The officials were arriving in Vienna ahead of the official meeting Friday, when they will also confer with Russia, a non-OPEC country that since late 2016 has cooperated with the cartel to limit production.
Analysts expect the group to discuss an increase in production of about 1 million barrels a day, ending the output cut agreed on in 2016.
The cut has since then pushed up the price of crude oil by about 50 percent. The US benchmark in May hit its highest level in three and half years, at $72.35 a barrel.
Upon arriving, the energy minister of the United Arab Emirates, Suhail Al Mazrouei, said: “It’s going to be hopefully a good meeting. We look forward to having this gathering with OPEC and non-OPEC.”
The 14 countries in the Organization of the Petroleum Exporting Countries make more money with higher prices, but are mindful of the fact that more expensive crude can encourage a shift to renewable resources and hurt demand.
“Consumers as well as businesses will be hoping that this week’s OPEC meeting succeeds in keeping a lid on prices, and in so doing calling a halt to a period which has seen a steady rise in fuel costs,” said Michael Hewson, chief market analyst at CMC Markets UK
The rise in the cost of oil has been a key factor in driving up consumer price inflation in major economies like the US and Europe in recent months.
Already US President Donald Trump has called on OPEC to cut production, tweeting in April and again this month that “OPEC is at it again” by allowing oil prices to rise.

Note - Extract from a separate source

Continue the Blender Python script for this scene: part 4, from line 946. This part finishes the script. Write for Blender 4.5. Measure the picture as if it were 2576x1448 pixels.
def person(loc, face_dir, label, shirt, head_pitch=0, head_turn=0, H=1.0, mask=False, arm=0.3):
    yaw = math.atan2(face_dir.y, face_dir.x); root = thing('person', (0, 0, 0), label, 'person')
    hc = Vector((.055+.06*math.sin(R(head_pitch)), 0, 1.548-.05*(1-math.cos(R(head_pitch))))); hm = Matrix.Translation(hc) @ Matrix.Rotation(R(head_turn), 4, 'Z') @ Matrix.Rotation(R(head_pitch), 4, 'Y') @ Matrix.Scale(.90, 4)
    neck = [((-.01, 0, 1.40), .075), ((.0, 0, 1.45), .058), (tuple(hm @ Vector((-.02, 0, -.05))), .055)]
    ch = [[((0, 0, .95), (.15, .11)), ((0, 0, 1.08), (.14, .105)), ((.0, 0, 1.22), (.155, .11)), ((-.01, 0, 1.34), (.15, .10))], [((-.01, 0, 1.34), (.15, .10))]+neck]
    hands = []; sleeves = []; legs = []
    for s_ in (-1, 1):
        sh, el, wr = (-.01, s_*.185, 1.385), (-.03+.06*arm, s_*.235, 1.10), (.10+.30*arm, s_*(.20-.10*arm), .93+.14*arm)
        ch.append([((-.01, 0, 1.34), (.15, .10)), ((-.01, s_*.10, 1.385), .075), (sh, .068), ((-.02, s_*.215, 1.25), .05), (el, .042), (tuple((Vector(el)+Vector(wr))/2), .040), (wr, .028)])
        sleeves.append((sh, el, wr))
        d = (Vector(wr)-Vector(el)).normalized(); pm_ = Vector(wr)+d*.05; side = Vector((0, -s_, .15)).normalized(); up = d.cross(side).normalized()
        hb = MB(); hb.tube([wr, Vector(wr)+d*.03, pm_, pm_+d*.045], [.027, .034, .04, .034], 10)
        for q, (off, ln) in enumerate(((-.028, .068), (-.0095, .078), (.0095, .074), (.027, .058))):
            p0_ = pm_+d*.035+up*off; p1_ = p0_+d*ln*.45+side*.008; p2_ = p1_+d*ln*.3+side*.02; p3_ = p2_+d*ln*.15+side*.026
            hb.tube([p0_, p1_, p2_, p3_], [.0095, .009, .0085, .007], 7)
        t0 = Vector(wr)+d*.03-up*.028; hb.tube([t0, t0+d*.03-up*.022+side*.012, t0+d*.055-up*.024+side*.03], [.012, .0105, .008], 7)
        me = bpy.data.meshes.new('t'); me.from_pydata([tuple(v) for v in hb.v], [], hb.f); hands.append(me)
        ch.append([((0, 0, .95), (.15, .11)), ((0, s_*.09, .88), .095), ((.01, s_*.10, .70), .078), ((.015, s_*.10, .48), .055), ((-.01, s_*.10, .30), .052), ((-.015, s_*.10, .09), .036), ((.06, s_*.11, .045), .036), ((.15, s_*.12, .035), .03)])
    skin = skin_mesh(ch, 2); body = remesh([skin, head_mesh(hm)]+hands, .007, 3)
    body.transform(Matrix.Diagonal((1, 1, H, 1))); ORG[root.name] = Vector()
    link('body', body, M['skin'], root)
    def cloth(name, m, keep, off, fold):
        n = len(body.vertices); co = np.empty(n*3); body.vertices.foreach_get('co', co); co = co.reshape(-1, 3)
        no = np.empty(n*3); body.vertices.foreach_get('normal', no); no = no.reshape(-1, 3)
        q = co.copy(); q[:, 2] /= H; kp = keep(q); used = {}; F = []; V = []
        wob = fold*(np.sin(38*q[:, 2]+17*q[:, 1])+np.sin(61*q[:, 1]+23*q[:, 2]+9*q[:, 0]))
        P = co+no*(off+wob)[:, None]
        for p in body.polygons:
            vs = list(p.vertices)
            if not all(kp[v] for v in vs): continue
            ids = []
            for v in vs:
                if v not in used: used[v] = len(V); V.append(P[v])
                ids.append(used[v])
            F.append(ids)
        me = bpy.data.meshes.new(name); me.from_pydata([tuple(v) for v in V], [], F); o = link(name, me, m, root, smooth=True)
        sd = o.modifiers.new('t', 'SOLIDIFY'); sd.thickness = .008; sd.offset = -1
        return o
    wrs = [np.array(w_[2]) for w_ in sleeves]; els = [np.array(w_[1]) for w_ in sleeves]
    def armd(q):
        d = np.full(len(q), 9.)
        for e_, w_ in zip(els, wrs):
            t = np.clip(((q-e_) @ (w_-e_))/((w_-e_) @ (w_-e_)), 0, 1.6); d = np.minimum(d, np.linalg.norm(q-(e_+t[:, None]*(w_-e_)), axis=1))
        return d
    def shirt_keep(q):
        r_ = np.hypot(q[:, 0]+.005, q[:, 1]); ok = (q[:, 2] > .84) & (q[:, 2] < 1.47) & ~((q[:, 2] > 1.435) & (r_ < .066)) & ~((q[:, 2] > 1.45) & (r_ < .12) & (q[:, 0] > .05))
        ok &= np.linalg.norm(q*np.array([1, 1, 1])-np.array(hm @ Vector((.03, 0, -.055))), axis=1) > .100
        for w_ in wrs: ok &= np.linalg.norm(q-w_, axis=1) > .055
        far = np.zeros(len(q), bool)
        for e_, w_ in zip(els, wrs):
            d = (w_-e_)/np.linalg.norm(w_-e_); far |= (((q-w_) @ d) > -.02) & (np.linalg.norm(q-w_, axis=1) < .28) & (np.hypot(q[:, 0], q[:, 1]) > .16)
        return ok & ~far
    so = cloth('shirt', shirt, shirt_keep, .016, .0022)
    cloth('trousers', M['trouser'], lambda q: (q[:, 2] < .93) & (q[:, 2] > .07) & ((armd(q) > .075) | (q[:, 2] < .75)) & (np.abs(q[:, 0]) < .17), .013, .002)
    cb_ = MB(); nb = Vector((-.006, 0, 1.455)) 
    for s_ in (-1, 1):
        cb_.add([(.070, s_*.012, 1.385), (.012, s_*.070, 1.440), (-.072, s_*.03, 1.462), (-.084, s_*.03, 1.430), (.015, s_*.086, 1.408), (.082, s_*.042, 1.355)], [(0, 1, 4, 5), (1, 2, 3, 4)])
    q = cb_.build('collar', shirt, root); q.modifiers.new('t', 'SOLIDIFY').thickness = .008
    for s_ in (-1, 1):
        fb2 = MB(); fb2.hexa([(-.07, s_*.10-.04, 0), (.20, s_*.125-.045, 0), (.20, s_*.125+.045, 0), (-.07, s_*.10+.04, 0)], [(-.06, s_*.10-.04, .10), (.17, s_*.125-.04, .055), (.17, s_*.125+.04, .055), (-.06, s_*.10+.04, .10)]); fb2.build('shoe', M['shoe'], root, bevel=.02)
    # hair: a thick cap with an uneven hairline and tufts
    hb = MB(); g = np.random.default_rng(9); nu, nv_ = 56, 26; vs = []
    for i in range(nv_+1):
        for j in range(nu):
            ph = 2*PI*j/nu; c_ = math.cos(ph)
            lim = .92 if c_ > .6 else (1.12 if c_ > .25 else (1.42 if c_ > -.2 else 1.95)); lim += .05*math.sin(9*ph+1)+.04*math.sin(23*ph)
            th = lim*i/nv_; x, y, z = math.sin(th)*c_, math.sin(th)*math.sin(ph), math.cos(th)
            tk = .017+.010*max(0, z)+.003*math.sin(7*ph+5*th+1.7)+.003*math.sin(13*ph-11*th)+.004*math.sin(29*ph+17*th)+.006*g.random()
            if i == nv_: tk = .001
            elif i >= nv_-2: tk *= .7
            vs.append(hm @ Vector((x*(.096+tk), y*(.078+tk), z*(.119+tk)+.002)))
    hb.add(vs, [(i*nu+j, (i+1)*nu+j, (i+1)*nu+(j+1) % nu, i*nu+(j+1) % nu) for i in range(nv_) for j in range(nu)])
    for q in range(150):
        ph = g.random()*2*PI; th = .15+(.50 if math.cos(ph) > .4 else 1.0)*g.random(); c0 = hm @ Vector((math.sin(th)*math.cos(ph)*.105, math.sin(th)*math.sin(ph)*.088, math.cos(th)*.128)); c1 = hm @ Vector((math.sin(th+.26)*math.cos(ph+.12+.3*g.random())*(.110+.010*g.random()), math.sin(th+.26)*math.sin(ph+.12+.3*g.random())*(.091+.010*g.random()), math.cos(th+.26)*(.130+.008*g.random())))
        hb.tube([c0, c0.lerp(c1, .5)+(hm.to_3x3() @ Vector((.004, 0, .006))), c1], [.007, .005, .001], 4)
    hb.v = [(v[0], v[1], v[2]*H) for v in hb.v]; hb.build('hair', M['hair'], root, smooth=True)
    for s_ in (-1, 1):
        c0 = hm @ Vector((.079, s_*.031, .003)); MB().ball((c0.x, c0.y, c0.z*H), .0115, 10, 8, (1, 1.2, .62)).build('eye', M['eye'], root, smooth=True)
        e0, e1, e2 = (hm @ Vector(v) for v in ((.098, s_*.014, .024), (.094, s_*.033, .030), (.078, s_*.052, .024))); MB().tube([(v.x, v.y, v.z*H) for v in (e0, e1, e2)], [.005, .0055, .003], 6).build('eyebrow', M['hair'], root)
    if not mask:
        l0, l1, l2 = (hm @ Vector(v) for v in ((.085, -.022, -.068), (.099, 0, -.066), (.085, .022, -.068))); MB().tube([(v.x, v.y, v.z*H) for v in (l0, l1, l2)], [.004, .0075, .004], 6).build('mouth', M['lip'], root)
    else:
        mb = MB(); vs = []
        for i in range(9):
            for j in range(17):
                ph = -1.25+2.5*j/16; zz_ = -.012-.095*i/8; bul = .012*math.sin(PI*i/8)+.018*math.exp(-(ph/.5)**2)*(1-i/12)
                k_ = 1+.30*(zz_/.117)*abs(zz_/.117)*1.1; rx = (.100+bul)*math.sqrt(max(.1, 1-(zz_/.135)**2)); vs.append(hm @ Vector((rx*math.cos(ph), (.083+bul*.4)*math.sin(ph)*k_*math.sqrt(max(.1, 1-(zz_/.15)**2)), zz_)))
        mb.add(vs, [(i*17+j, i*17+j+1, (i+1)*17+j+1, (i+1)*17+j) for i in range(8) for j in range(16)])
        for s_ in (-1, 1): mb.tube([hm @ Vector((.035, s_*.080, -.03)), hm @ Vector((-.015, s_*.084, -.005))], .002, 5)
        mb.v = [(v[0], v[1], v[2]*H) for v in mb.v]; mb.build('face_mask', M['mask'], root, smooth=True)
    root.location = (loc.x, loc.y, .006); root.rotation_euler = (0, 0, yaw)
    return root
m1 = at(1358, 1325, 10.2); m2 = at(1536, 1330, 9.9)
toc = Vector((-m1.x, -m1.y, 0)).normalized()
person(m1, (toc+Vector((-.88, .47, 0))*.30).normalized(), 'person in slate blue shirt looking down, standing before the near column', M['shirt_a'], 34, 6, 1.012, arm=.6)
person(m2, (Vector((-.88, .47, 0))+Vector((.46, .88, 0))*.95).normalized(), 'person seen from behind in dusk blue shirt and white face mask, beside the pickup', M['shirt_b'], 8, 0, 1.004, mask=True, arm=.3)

Within OPEC, an increase in output will not affect all countries equally. While Saudi Arabia, the cartel’s biggest producer, is seen to be open to a rise in production, other countries cannot afford to do so. Those include Iran and Venezuela, whose industries are stymied either by international sanctions or domestic turmoil. Iran is a fierce regional rival to Saudi Arabia, meaning the OPEC deal could also influence the geopolitics in the Middle East.